【学术研讨】助力砍价: 数字经济下的社交商务

发布时间:2023-11-17

Help and Haggle: Social Commerce Through Randomized, All-or-Nothing Discounts 


Guest Speaker: Prof. Yang, Luyi (杨路怡)

The University of California, Berkeley

Time/Date:   10 AM, Thursday 7th, Dec. 2023

Classroom:    Room 402, Tongji Building A

ABSTRACT | 讲座摘要

This paper studies a novel social commerce practice known as “help-and-haggle,” whereby an online consumer can ask friends to help her “haggle” over the price of a product. Each time a friend agrees to help, the price is cut by a random amount, and if the consumer cuts the product price down to zero within a time limit, she will get the product for free; otherwise, the product reverts to the original price. Help-and-haggle enables the firm to promote its product and boost its social reach as consumers effectively refer their friends to the firm. We model the consumer’s dynamic referral behavior in help-and-haggle and provide prescriptive guidance on how the firm should randomize price cuts. Our results are as follows. First, contrary to conventional wisdom, the firm should not always reduce the (realized) price-cut amount if referrals are less costly for the consumer. In fact, the minimum number of successful referrals the consumer must make to have a chance to win the product can be non-monotone in referral cost. Second, relative to the deterministic-price-cut benchmark, a random-price-cut scheme improves firm payoff, extracts more consumer surplus, and widens social reach. Besides, in most instances, it also reduces the promotion expense while increasing profit from product sales at the same time. Third, help-and-haggle can be more cost-effective in social reach than a reward-per-referral program that offers a cash reward for each successful referral. However, using the prospect of a free product to attract referrals cannibalizes product sales, potentially causing help-and-haggle to fall short. Yet, if consumers are heterogeneous in product valuations and referral costs or face increasing marginal referral costs, help-and-haggle can outperform the reward-per-referral program.

GUEST BIO | 讲者介绍

Luyi Yang is an assistant professor in Operations and Information Technology Management and Barbara and Gerson Bakar Faculty Fellow at the University of California, Berkeley, Haas School of Business.
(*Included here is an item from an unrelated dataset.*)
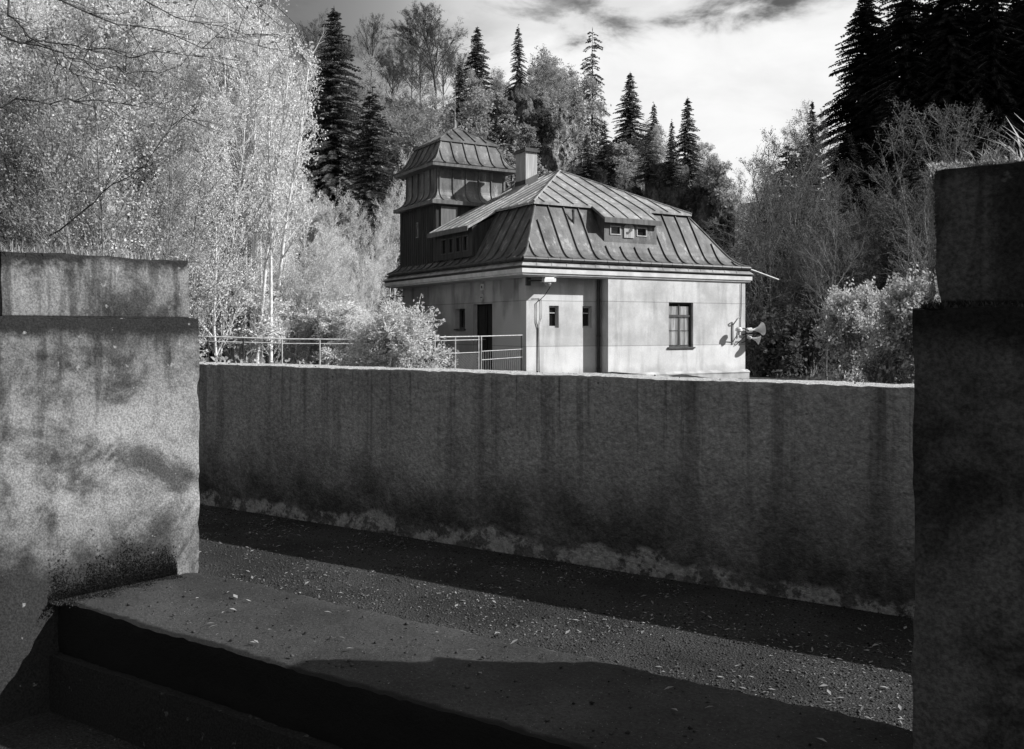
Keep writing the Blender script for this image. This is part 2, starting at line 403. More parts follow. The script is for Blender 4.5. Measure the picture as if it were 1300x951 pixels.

His research interests include service operations, marketplace operations, and sustainable operations, with a focus on innovative business practices and emerging policy initiatives. His award-winning research has appeared in leading journals and outlets such as Management Science, Operations Research, Manufacturing & Service Operations Management, Information Systems Research, Production and Operations Management, and Harvard Business Review. His work was presented at major companies and organizations such as Uber Technologies, IBM Research, and the Federal Trade Commission and featured in major media outlets such as Forbes, Fox, NBC, and the South China Morning Post. He has taught courses in business analytics, data mining, and operations management. He is the author of the book Innovative Priority Mechanisms in Service Operations - Theory and Applications. Prior to joining Berkeley Haas, he was an assistant professor of operations management and business analytics at Johns Hopkins University’s Carey Business School. He received his PhD and MBA from the University of Chicago, Booth School of Business, and his BS in Industrial Engineering and BA in English, both from Tsinghua University.